A couple of agricultural economists say the JBS-Swift merger represents a crossroads for the cattle industry which "once embarked upon, is likely to be, for all practical purposes, irreversible."

"Irreversible" is a strong term, but there's little doubt the JBS deal is monumentally important.

JBS, a relative newcomer to America, has hardly digested its purchase of Swift & Co. and now proposes to buy National Beef Packing (and U.S. Premium Beef) and the Smithfield Beef Group. Swift was No. 3 on the megapacker list behind Tyson and Cargill Meat Solutions, and National and Smithfield are Nos. 4 and 5. If the Department of Justice approves the merger, JBS would be the biggest buyer—and feeder—of cattle in the country.

As Mississippi State University's John Anderson and Texas Tech's Darren Hudson point out in the September issue of the Agricultural and Applied Economics Association's Policy Issues bulletin, much of the argument within the beef industry these last few years has been about the direction packers should take.

Should they continue the business of buying cattle as they need them, in a competitive bidding process, or should they trend toward more nonprice coordination methods?

That's what we've been arguing about for at least the past 20 years, and while we've argued, the latter process has continued to gain ground.

The fears of the industry. The argument against more vertical integration can be categorized as the fear of "chickenization." A lot of cattle producers worry about losing their independence. In their view, giving packers more control would allow the corporations to turn producers into serfs on their own land, with no alternative but to produce cattle to packer specifications—at prices dictated by the packers themselves.

On the other side are those who believe that the beef industry's segmented business model makes it difficult for beef to compete with poultry, where streamlined, coordinated systems have helped increase demand over the last quarter century.

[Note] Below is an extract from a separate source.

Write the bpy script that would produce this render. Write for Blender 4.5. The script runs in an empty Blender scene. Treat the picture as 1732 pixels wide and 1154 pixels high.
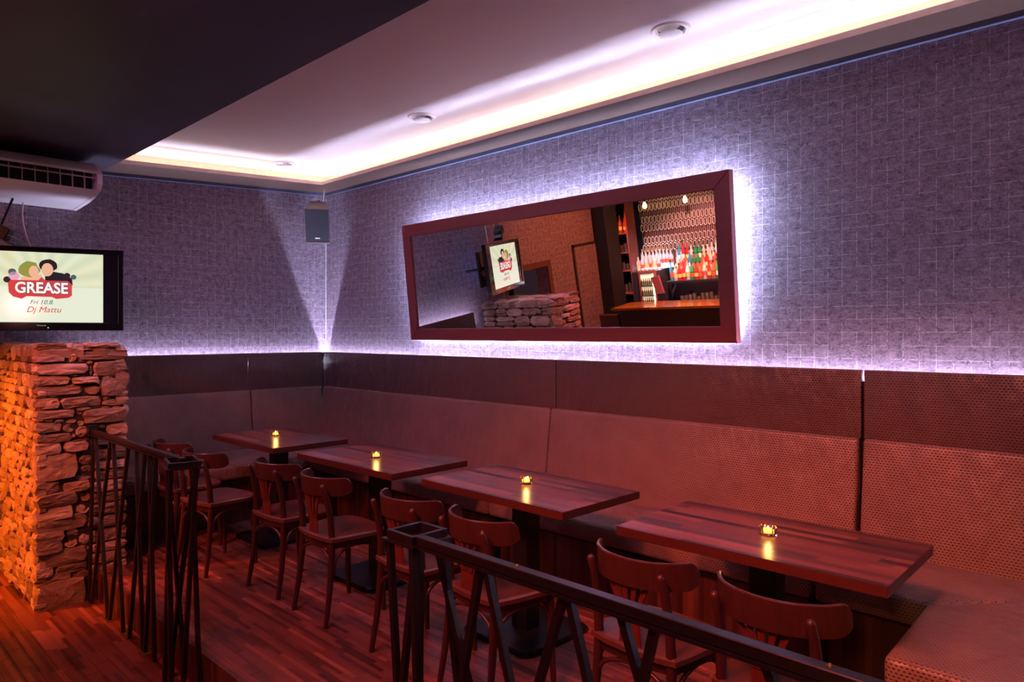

The cattle industry has been arguing about that for years, and there have been serious efforts to get the government—USDA or Congress—to slow the trend toward more vertical cooperation. So far, they've failed, and packers are taking more cattle by contract every year. The plans JBS has in mind will force the industry to do more than argue theoretically.

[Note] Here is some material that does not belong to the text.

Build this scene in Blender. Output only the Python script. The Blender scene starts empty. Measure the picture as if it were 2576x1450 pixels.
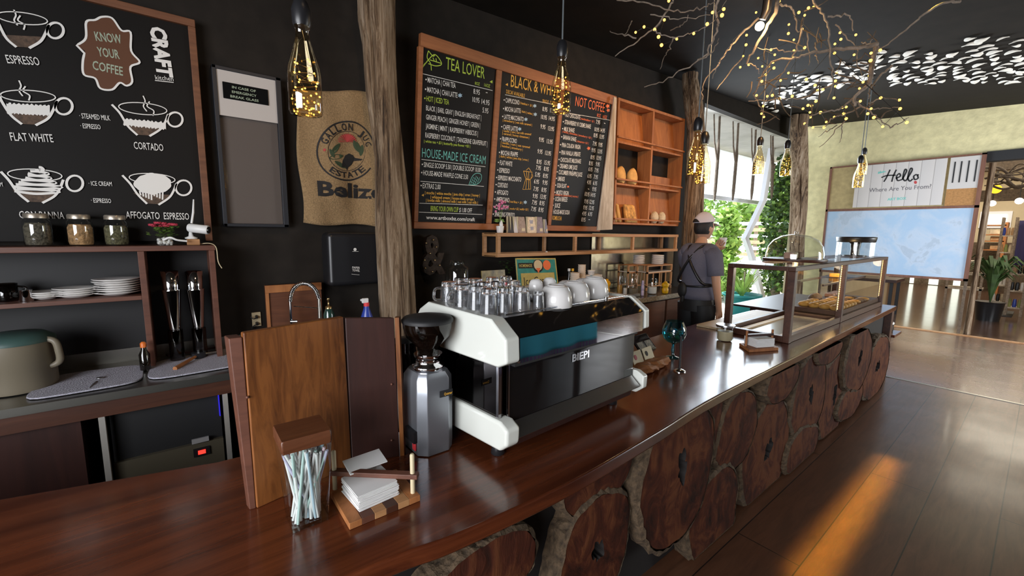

Real numbers equal real concern. Five Rivers, with a one-time capacity of 800,000 head in its feedlots, is the largest U.S. cattle feeder. Throw in U.S. Premium Beef, and you're looking at nearly 10% of the nation's feed pens. If the Justice Department allows the deal to go through, those feeding pens become part of the world's largest packing company as well. That's not vertical cooperation. That's plain old, much maligned, vertical integration.

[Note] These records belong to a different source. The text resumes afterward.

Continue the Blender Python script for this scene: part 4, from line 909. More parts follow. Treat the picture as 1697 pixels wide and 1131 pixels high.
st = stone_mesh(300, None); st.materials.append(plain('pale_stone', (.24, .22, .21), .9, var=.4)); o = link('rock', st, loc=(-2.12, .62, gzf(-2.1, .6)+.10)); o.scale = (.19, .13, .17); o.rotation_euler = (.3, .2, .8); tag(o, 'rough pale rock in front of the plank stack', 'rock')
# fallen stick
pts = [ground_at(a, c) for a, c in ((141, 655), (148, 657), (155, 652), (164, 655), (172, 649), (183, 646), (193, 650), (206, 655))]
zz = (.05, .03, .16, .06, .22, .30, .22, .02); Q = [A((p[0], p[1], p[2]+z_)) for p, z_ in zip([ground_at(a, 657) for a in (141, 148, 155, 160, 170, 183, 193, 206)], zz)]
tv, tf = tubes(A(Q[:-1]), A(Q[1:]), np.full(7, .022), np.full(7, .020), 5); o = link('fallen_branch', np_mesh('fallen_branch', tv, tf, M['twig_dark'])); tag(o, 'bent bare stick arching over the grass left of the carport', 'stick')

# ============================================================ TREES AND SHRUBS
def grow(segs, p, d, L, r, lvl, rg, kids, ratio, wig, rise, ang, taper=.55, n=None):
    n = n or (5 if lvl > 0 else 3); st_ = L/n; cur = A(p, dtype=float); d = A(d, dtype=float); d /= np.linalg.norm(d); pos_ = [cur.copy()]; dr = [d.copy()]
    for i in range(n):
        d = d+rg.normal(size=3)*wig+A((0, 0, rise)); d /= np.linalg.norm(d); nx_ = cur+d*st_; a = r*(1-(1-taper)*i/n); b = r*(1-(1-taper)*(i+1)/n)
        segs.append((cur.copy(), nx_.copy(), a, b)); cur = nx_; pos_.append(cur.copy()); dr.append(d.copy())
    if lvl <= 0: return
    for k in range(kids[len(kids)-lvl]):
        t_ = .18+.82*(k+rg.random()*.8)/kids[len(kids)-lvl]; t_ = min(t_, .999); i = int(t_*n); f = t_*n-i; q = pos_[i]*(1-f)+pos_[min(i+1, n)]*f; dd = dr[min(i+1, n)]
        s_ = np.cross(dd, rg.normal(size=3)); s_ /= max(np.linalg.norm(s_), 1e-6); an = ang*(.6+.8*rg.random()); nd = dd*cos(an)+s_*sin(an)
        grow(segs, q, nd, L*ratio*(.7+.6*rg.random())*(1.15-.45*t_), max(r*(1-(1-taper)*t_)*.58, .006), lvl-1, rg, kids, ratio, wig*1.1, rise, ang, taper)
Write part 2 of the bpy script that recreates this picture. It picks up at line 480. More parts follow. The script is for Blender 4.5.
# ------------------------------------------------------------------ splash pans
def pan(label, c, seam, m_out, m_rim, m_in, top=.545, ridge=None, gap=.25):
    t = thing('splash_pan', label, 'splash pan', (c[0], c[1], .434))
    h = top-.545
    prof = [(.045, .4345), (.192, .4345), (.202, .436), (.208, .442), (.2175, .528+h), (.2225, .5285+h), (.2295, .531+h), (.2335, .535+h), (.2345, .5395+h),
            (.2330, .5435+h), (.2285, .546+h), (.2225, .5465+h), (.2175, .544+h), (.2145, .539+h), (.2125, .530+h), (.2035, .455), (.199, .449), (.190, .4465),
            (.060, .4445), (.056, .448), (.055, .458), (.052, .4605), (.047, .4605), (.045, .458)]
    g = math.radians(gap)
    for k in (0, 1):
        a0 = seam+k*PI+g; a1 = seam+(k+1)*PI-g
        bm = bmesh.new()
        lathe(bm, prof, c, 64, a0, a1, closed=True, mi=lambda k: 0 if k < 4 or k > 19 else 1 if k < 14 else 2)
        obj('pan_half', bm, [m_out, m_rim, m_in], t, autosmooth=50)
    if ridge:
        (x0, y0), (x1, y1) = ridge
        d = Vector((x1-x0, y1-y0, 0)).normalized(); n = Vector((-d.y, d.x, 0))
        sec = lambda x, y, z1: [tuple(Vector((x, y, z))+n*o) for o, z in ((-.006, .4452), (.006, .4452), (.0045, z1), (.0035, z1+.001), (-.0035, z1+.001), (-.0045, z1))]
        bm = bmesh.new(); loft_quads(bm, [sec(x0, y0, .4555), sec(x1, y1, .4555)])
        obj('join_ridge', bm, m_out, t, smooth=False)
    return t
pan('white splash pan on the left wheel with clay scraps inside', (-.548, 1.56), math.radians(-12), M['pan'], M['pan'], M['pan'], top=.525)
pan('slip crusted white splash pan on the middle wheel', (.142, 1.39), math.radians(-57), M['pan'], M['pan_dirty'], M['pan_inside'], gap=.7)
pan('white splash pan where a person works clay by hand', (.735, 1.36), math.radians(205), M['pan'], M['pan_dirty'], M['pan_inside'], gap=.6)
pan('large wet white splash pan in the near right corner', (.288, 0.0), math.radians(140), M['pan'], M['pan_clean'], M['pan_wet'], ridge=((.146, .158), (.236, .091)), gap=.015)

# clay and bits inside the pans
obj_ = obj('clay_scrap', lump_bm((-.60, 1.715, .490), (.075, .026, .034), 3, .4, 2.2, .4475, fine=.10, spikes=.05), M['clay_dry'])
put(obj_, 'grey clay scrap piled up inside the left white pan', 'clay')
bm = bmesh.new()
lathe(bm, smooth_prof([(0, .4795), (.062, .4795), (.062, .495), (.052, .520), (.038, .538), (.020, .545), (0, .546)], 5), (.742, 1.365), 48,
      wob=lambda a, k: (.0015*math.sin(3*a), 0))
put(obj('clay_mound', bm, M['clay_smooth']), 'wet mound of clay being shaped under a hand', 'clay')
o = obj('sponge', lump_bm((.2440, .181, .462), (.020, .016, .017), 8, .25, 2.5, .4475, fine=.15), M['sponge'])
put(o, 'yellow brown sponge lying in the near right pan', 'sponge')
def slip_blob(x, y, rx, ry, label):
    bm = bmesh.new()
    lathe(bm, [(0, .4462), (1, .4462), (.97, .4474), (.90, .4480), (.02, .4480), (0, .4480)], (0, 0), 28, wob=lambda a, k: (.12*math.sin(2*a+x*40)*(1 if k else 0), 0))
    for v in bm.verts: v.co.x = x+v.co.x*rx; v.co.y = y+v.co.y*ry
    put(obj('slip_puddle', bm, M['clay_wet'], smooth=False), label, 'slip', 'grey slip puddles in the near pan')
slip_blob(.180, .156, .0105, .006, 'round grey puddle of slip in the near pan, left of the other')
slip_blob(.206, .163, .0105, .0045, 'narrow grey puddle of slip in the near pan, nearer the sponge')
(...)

In a business that has struggled to decide whether to outlaw forward contracts for fear of packer control, that would be quite the leap forward. Or backward, depending on your outlook.

Anderson and Hudson do not seem to support a dog in this fight. They point out that consolidation in the beef industry is already substantial and that this merger would push the measurement numbers right to the edge of the "too-much" line as measured by the Justice Department. But they stress that the department does not consider there to be a bright, flashing line beyond which nobody can go. If competitive pressures justify more concentration, the department might reconsider.

I'm inclined to support the JBS merger. I don't share the R-CALF vision of an industry with buzzards fighting over which segment gets a larger share of a disappearing carcass. I'd rather see the wolves do a better job of making carcasses.

Packers are beef's marketing arm. If they don't sell beef, you don't sell cattle. They're your wolves. The more successful they are at selling beef, the more aggressive they will be—in a fair market, that is—in bidding for your cattle. To the extent that JBS would be a better marketer and more efficient processor, beef producers would benefit.

As the auctioneers say, there is much to be said for competitive bidding. But I'd rather have one good bid than five bad ones.

The key for us is to keep JBS—and their competitors—honest. So far, these guys fight like a bunch of wolves on a fresh kill. As long as they're doing that, the more bones there will be for us buzzards to pick.